The threat of potentially losing the Deh Cho Health and Social Services Board has been magnified by the positive strides the board has made recently. There are now three nursing positions in each Fort Liard and Fort Providence. Fort Liard is finally getting a second social services worker as well.

These are needs that the board, comprising members from each Deh Cho community, has identified as priorities and has acted upon. When the Department of Health and Social Services didn't come through with all the requested funding, the board found the means within its budget to finance one more position. That's the local will and flexibility we don't want to see slip away through centralization.

The con game

In an era when there are countless warnings about fraud, it seems unlikely that so many people could get caught in a scam. There is a very smooth operator out there who sent nine people to Fort Simpson for non-existent work at no cost to himself. He paid nary a bill. It's people like him who make it difficult to trust others, particularly strangers.
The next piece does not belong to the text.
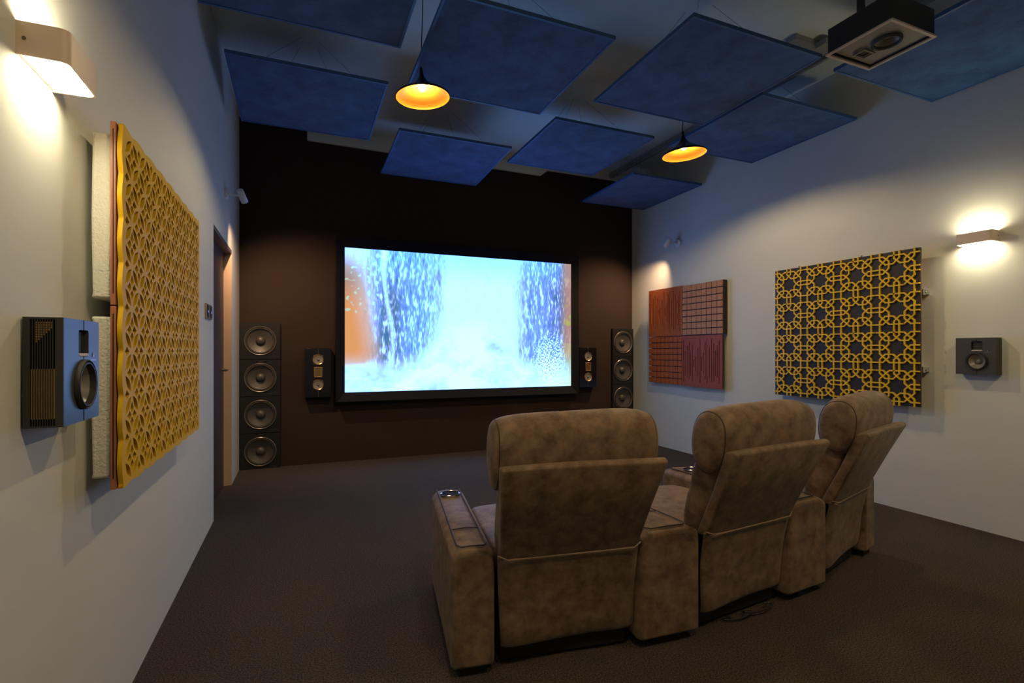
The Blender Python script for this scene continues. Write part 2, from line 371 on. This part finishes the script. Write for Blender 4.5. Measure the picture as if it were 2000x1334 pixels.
for (x0,y0) in ((-a_-.001,.0),(a_-.06,.0)):
    m = MB(); m.box((x0,y0,zb+.135),(x0+.055,y0+.006,-.006)); m.build('bracket_strap','black', t)
MB().box((-a_-.01,-.05,-.006),(a_+.01,.05,0)).build('ceiling_plate','black', t)

# ---------------------------------------------------------------- sconces
def sconce(loc, rot, label, wdt):
    t = thing('wall_sconce', loc, rot, label, 'wall lamp', 'up and down wall sconces')
    D, HH, th = .088, .070, .004
    def prof(o):
        a = wdt/2-o; d = -(D-o); r = .018-o*.5; P = [(-a,0)]
        for (cx,cy,a0) in ((-a+r,d+r,180),(a-r,d+r,270)):
            for k in range(6): P.append((cx+r*cos(radians(a0+18*k)), cy+r*sin(radians(a0+18*k))))
        P.append((a,0)); return P
    O, I = prof(0), prof(th); m = MB(); bm = m.bm
    rings = [[bm.verts.new((x,y,z)) for x,y in pr] for pr,z in ((O,0),(O,HH),(I,HH),(I,0))]
    for k in range(4):
        A, B = rings[k], rings[(k+1)%4]
        for i in range(len(A)-1): bm.faces.new([A[i],A[i+1],B[i+1],B[i]])
    for s_ in (0,-1): bm.faces.new([rings[k][s_] for k in range(4)])
    m.build('shell','scon', t, smooth=True)
    MB().box((-wdt/2+th,-.006,.005),(wdt/2-th,0,HH-.005)).build('back_plate','white', t)
    for sx in (-1,1):
        MB().cyl((sx*wdt/2,-.014,HH/2),(sx*(wdt/2+.0015),-.014,HH/2),.0035,10).build('screw','ring', t)
    MB().box((-wdt/2+.012,-.070,HH/2-.012),(wdt/2-.012,-.012,HH/2+.012)).build('light_strip','strip', t)
sconce((XL, 1.447, 1.772), RL, 'pale box sconce glowing above the left wall speaker', .172)
sconce((XR, 1.880, 1.853), RR, 'pale box sconce glowing above the right wall speaker', .192)

# ---------------------------------------------------------------- pendants
def pendant(x, y, z, tilt, label, vis=True):
    t = thing('pendant_lamp', (x, y, H), 0, label, 'pendant lamp', 'black and gold pendant lamps')
    zr = z-H; T = Matrix.Rotation(tilt,4,'Y')
    O = [(.180,0),(.1815,.004),(.178,.014),(.150,.030),(.110,.052),(.070,.078),(.040,.104),(.022,.130),(.013,.160),(.009,.195)]
    I = [(.0005,.098),(.030,.096),(.060,.074),(.105,.047),(.145,.027),(.174,.012),(.178,.0005)]
    a = MB().lathe((0,0,0), O, n=56).build('shade','shade', t, smooth=True); b = MB().lathe((0,0,0), I, n=56).build('shade_lining','gold_in', t, smooth=True)
    c = MB().lathe((0,0,0), [(.0005,.042),(.013,.046),(.020,.056),(.020,.066),(.014,.080),(.010,.092),(.0005,.095)], n=20).build('bulb','bulb', t, smooth=True)
    for o in (a,b,c): o.data.transform(Matrix.Scale(.94,4)); o.data.transform(T); o.data.transform(Matrix.Translation((0,0,zr)))
    MB().cyl((0.183*sin(tilt),0,zr+.18),(0,0,-.012),.003,8).build('cord','shade', t)
    MB().lathe((0,0,-.03),[(.045,.03),(.045,.012),(.038,.002),(.004,0)],n=24).build('canopy','shade', t, smooth=True)
pendant(.725, 3.200, 2.765, radians(-4), 'round black pendant lamp with gold inside, over the left front of the room')
pendant(2.818, 3.205, 2.715, radians(-5), 'round black pendant lamp with gold inside, over the right front of the room')
pendant(.725, .35, 2.765, 0, 'extra unseen round black pendant lamp added above and left of the chairs, behind the view')  # unseen extra lamp, added for warm light on the chair backs
pendant(2.818, .35, 2.715, 0, 'extra unseen round black pendant lamp added above and right of the chairs, behind the view')  # second out-of-view lamp added to warm the chair backs

# ---------------------------------------------------------------- spot lamps on the walls
def spot(loc, rot, sgn, label, aim):
    t = thing('wall_spotlight', loc, rot, label, 'spotlight', 'small white wall spotlights')
    MB().lathe((0,0,0),[(.042,0),(.042,.018),(.038,.022),(.0005,.022)],(0,-1,0),28).build('wall_mount','white', t, smooth=True)
    MB().tube([(0,-.022,0),(sgn*.02,-.06,.0),(sgn*.05,-.105,.005)],.008,8).build('arm','white', t, smooth=True)
    c = Vector((sgn*.055,-.115,.01)); d = Vector(aim).normalized()
    p0 = c - d*.05
    hd = MB().lathe(p0,[(.0005,0),(.024,0),(.027,.004),(.027,.105),(.024,.108),(.022,.100),(.0005,.098)], d, 28).build('lamp_head','white', t, smooth=True)
    MB().lathe(p0, [(.0205,.1015),(.0005,.1015)], d, 20).build('lens', mat('spot_lens',(1,.9,.7),.3,emit=(1,.75,.45),es=6), hd)
    l = bpy.data.lights.new('spot_beam','SPOT'); l.energy = 62; l.color = (1,.62,.34); l.spot_size = radians(104); l.spot_blend = 1; l.shadow_soft_size = .015
    lo = bpy.data.objects.new('spot_beam', l); COL.objects.link(lo); lo.parent = t; lo.location = p0 + d*.112
    lo.rotation_euler = d.to_track_quat('-Z','Y').to_euler()
spot((XL, 4.57, 2.40), RL, 1, 'small white spotlight on the left wall above the door', (.55,-.30,-.70))
spot((XR, 4.72, 2.41), RR, -1, 'small white spotlight on the right wall above the wooden diffuser', (-.55,-.26,-.70))

# ---------------------------------------------------------------- switch plates
t = thing('switch_plate', (XL, 3.757, 1.365), RL, 'brass double switch plate beside the door on the left wall', 'light switch')
for x0 in (-.115,.005):
    pl = MB().box((x0,-.010,0),(x0+.108,0,.092)).build('plate','brass', t, bevel=.002)
    m = MB(); m.box((x0+.018,-.013,.010),(x0+.050,-.010,.082)); m.box((x0+.058,-.013,.010),(x0+.090,-.010,.082)); m.build('rocker','black', pl)
    MB().box((x0+.050,-.0135,.038),(x0+.058,-.010,.050)).build('indicator','led', pl)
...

But the world would be a callous place if we couldn't put our trust in others.

Many people with good hearts, if not poor judgement, find it hard to turn down pleas from those who claim to be in need. It's often those with good intentions who are preyed upon, and it really is a shame.

Terrorist attack

Many of us woke up Tuesday morning to hear the grave news that the United States was in chaos as terrorist attacks struck New York and Washington, D.C. Airports were shut down across the country. Smoke billowed from the World Trade Centre towers after hijacked jets collided with them. The towers later collapsed. Thousands of lives were lost. An explosion occurred at the Pentagon. Government buildings -- icons such as the White House and the Capitol building -- were briskly evacuated. It was like a scene from an action movie, yet it was all too real.

Terrorists, through their reprehensible actions, have sent a message that everyone is vulnerable.